INSTRUCTION: Retype all of the listing exactly, passing over any picture you find.

AVAILABLE DATA:
::::

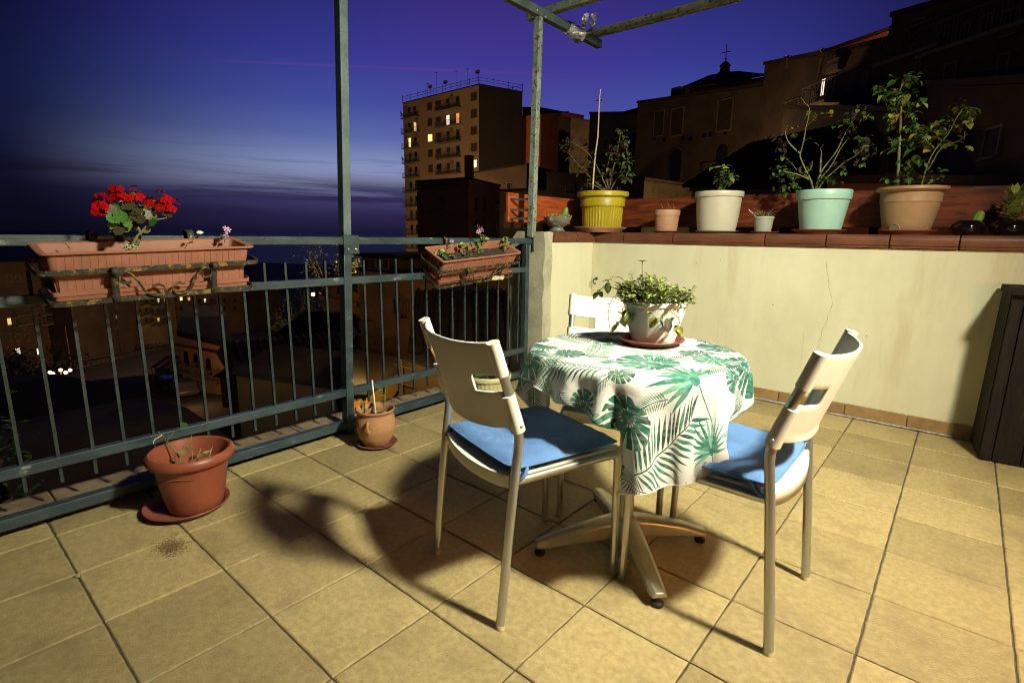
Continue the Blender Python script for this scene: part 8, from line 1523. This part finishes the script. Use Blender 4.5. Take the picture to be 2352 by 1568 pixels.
# ochre house and tree behind the tall post
A, B = at(738, 640, 72), at(826, 636, 64); oh = quad_building('ochre_house', 'ochre house lit by the street lamp behind the tall post', A, B, 8, GZ(70) - 2, float(at(738, 640, 72)[2]), float(at(826, 630, 64)[2]), m_ochre, m_ochre, m_roof)
oh.wpx(775, 660, 787, 676, m_win); oh.wpx(812, 650, 822, 670, m_win); oh.wpx(740, 664, 750, 678, m_win)
oh.box('ledge', m_ochre, 0, oh.L, oh.px(760, 690)[1], oh.px(760, 682)[1], .6)
def tree(label, base, h, cw, mats, n=1500, lsz=.28, trunk=.18):
    t = thing('tree', label, 'tree', tuple(base)); MB().tube([(0, 0, 0), (.1, .05, h * .3), (.05, .1, h * .62)], [trunk, trunk * .8, trunk * .4], 8).build('trunk', m_stemd, t, smooth=180)
    br_ = MB(); cl_ = []
    for k in range(26):
        a = random.uniform(0, 6.28); e = random.uniform(.35, 1.0); c = Vector((cw * .5 * math.cos(a) * math.sqrt(1 - (e - .6) ** 2 * 3 if abs(e - .6) < .55 else .1), cw * .5 * math.sin(a) * .9, h * e)); cl_.append(c); br_.tube([(0.05, .05, h * .35), tuple(c * .55 + Vector((0, 0, h * .2))), tuple(c)], [trunk * .3, trunk * .2, .02], 5)
    br_.build('limb', m_stemd, t, smooth=180)
    ms_ = [MB() for _ in mats]
    for _ in range(n):
        c = random.choice(cl_); p = c + Vector((random.gauss(0, cw * .11), random.gauss(0, cw * .11), random.gauss(0, h * .07))); d = Vector((random.uniform(-1, 1), random.uniform(-1, 1), random.uniform(-.6, .6))); leaflet3(random.choice(ms_), p, d, lsz * random.uniform(.6, 1.3), lsz * .6)
    for m_, mt in zip(ms_, mats): o = m_.build('crown', mt, t, smooth=0); o['kind'] = 'stuff'
    return t
b = on_ground(770, 700, 0); b = at(772, 690, 88); b[2] = GZ(88); tree('leafy tree behind the tall post beyond the ochre house', b, float(at(772, 575, 88)[2] - b[2]), 7.5, (m_lo, m_ld), 1800, .5, .3)
b = at(668, 700, 98); b[2] = GZ(98); tree('round dark tree beside the glowing street lamp', b, float(at(668, 672, 98)[2] - b[2]), 6, (m_ld, m_lo), 1200, .5, .3)
tree('green leaved tree at the far left edge below the railing', at(-200, 915, 7.5) - np.array([0, 0, 3.4]), 4.0, 1.2, (m_lg, m_lo), 700, .12, .06)
b = at(60, 800, 70); b[2] = GZ(70); tree('dim yellow green tree at the left of the railway yard', b, 5.2, 7.0, (m_lo, m_ld), 1400, .45, .2)
# street lamps and poles
def street_lamp(label, gx, x, y, d, watt, heads=1, col=(1, .56, .17)):
    p = at(x, y, d); t = thing('street_lamp', label, 'street lamp', (p[0], p[1], GZ(d))); hh = float(p[2] - GZ(d)); MB().tube([(0, 0, 0), (0, 0, hh - .3)], [.12, .07], 8).build('post', m_metal, t)
    for k in range(heads):
        a = 2 * PI * k / heads + .4; q = (0, 0, hh) if heads == 1 else (.55 * math.cos(a), .55 * math.sin(a), hh - .1)
        if heads > 1: MB().tube([(0, 0, hh - .4), (q[0] * .7, q[1] * .7, hh - .35), q], .04, 6).build('arm', m_metal, t)
        MB().blob(q, .20 if heads == 1 else .11).build('lamp_globe', L_lamp, t, smooth=180)
    l = point('street_light', (p[0], p[1], float(p[2]) + .5), col, watt, .3); return t
street_lamp('glowing street lamp seen between the bars beside the tall post', 0, 719, 676, 60, 110)
street_lamp('street lamp cluster of five glowing globes above the railway yard', 0, 137, 850, 46, 160, 5)
pole('lamp_pole', 'tall orange lit pole standing at the edge of the railway yard', on_ground(597, 745, .9), float(at(590, 585, 118)[2] - GZ(118)), .22, m_ochre)
for i, (x, y) in enumerate(((373, 785), (560, 735), (640, 700), (166, 860), (252, 745))): 
    g_ = on_ground(x, y, .9); pole('catenary_mast', ('thin mast in the yard below the window box', 'thin mast left of the orange pole', 'slim pole left of the street lamp', 'pale mast above the lamp cluster', 'slim mast before the blank brown wall')[i], g_, 6.5 + .02 * i, .09, m_frame, 'mast')
# street lamps hidden between the houses: they light the fronts
def lamp_at(x, y, d, watt, col=(1, .55, .18), rad=.4): p = at(x, y, d); return point('street_light', tuple(p), col, watt, rad)
lamp_at(900, 690, 78, 21000, (1, .62, .28)); lamp_at(890, 560, 80, 4500, (1, .62, .28))      # below the tower front
lamp_at(440, 870, 47, 190, (1, .50, .22)); lamp_at(330, 730, 105, 45); lamp_at(470, 730, 128, 260, (1, .68, .25))
lamp_at(885, 835, 13.5, 260, (1, .60, .14), .15); lamp_at(915, 820, 24, 110, (1, .42, .12)); lamp_at(1090, 730, 24, 40, (1, .40, .12))
lamp_at(1255, 330, 100, 600, (1, .42, .14)); lamp_at(1960, 60, 41, 400, (1, .48, .12)); lamp_at(1130, 470, 46, 220, (1, .62, .25))
lamp_at(2150, 420, 15, 14, (1, .62, .32)); lamp_at(1690, 430, 36, 800, (1, .62, .30)); lamp_at(2040, 440, 14, 3, (1, .4, .15))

::::

WRITTEN ANSWER:
Continue the Blender Python script for this scene: part 8, from line 1523. This part finishes the script. Use Blender 4.5. Take the picture to be 2352 by 1568 pixels.
# ochre house and tree behind the tall post
A, B = at(738, 640, 72), at(826, 636, 64); oh = quad_building('ochre_house', 'ochre house lit by the street lamp behind the tall post', A, B, 8, GZ(70) - 2, float(at(738, 640, 72)[2]), float(at(826, 630, 64)[2]), m_ochre, m_ochre, m_roof)
oh.wpx(775, 660, 787, 676, m_win); oh.wpx(812, 650, 822, 670, m_win); oh.wpx(740, 664, 750, 678, m_win)
oh.box('ledge', m_ochre, 0, oh.L, oh.px(760, 690)[1], oh.px(760, 682)[1], .6)
def tree(label, base, h, cw, mats, n=1500, lsz=.28, trunk=.18):
    t = thing('tree', label, 'tree', tuple(base)); MB().tube([(0, 0, 0), (.1, .05, h * .3), (.05, .1, h * .62)], [trunk, trunk * .8, trunk * .4], 8).build('trunk', m_stemd, t, smooth=180)
    br_ = MB(); cl_ = []
    for k in range(26):
        a = random.uniform(0, 6.28); e = random.uniform(.35, 1.0); c = Vector((cw * .5 * math.cos(a) * math.sqrt(1 - (e - .6) ** 2 * 3 if abs(e - .6) < .55 else .1), cw * .5 * math.sin(a) * .9, h * e)); cl_.append(c); br_.tube([(0.05, .05, h * .35), tuple(c * .55 + Vector((0, 0, h * .2))), tuple(c)], [trunk * .3, trunk * .2, .02], 5)
    br_.build('limb', m_stemd, t, smooth=180)
    ms_ = [MB() for _ in mats]
    for _ in range(n):
        c = random.choice(cl_); p = c + Vector((random.gauss(0, cw * .11), random.gauss(0, cw * .11), random.gauss(0, h * .07))); d = Vector((random.uniform(-1, 1), random.uniform(-1, 1), random.uniform(-.6, .6))); leaflet3(random.choice(ms_), p, d, lsz * random.uniform(.6, 1.3), lsz * .6)
    for m_, mt in zip(ms_, mats): o = m_.build('crown', mt, t, smooth=0); o['kind'] = 'stuff'
    return t
b = on_ground(770, 700, 0); b = at(772, 690, 88); b[2] = GZ(88); tree('leafy tree behind the tall post beyond the ochre house', b, float(at(772, 575, 88)[2] - b[2]), 7.5, (m_lo, m_ld), 1800, .5, .3)
b = at(668, 700, 98); b[2] = GZ(98); tree('round dark tree beside the glowing street lamp', b, float(at(668, 672, 98)[2] - b[2]), 6, (m_ld, m_lo), 1200, .5, .3)
tree('green leaved tree at the far left edge below the railing', at(-200, 915, 7.5) - np.array([0, 0, 3.4]), 4.0, 1.2, (m_lg, m_lo), 700, .12, .06)
b = at(60, 800, 70); b[2] = GZ(70); tree('dim yellow green tree at the left of the railway yard', b, 5.2, 7.0, (m_lo, m_ld), 1400, .45, .2)
# street lamps and poles
def street_lamp(label, gx, x, y, d, watt, heads=1, col=(1, .56, .17)):
    p = at(x, y, d); t = thing('street_lamp', label, 'street lamp', (p[0], p[1], GZ(d))); hh = float(p[2] - GZ(d)); MB().tube([(0, 0, 0), (0, 0, hh - .3)], [.12, .07], 8).build('post', m_metal, t)
    for k in range(heads):
        a = 2 * PI * k / heads + .4; q = (0, 0, hh) if heads == 1 else (.55 * math.cos(a), .55 * math.sin(a), hh - .1)
        if heads > 1: MB().tube([(0, 0, hh - .4), (q[0] * .7, q[1] * .7, hh - .35), q], .04, 6).build('arm', m_metal, t)
        MB().blob(q, .20 if heads == 1 else .11).build('lamp_globe', L_lamp, t, smooth=180)
    l = point('street_light', (p[0], p[1], float(p[2]) + .5), col, watt, .3); return t
street_lamp('glowing street lamp seen between the bars beside the tall post', 0, 719, 676, 60, 110)
street_lamp('street lamp cluster of five glowing globes above the railway yard', 0, 137, 850, 46, 160, 5)
pole('lamp_pole', 'tall orange lit pole standing at the edge of the railway yard', on_ground(597, 745, .9), float(at(590, 585, 118)[2] - GZ(118)), .22, m_ochre)
for i, (x, y) in enumerate(((373, 785), (560, 735), (640, 700), (166, 860), (252, 745))): 
    g_ = on_ground(x, y, .9); pole('catenary_mast', ('thin mast in the yard below the window box', 'thin mast left of the orange pole', 'slim pole left of the street lamp', 'pale mast above the lamp cluster', 'slim mast before the blank brown wall')[i], g_, 6.5 + .02 * i, .09, m_frame, 'mast')
# street lamps hidden between the houses: they light the fronts
def lamp_at(x, y, d, watt, col=(1, .55, .18), rad=.4): p = at(x, y, d); return point('street_light', tuple(p), col, watt, rad)
lamp_at(900, 690, 78, 21000, (1, .62, .28)); lamp_at(890, 560, 80, 4500, (1, .62, .28))      # below the tower front
lamp_at(440, 870, 47, 190, (1, .50, .22)); lamp_at(330, 730, 105, 45); lamp_at(470, 730, 128, 260, (1, .68, .25))
lamp_at(885, 835, 13.5, 260, (1, .60, .14), .15); lamp_at(915, 820, 24, 110, (1, .42, .12)); lamp_at(1090, 730, 24, 40, (1, .40, .12))
lamp_at(1255, 330, 100, 600, (1, .42, .14)); lamp_at(1960, 60, 41, 400, (1, .48, .12)); lamp_at(1130, 470, 46, 220, (1, .62, .25))
lamp_at(2150, 420, 15, 14, (1, .62, .32)); lamp_at(1690, 430, 36, 800, (1, .62, .30)); lamp_at(2040, 440, 14, 3, (1, .4, .15))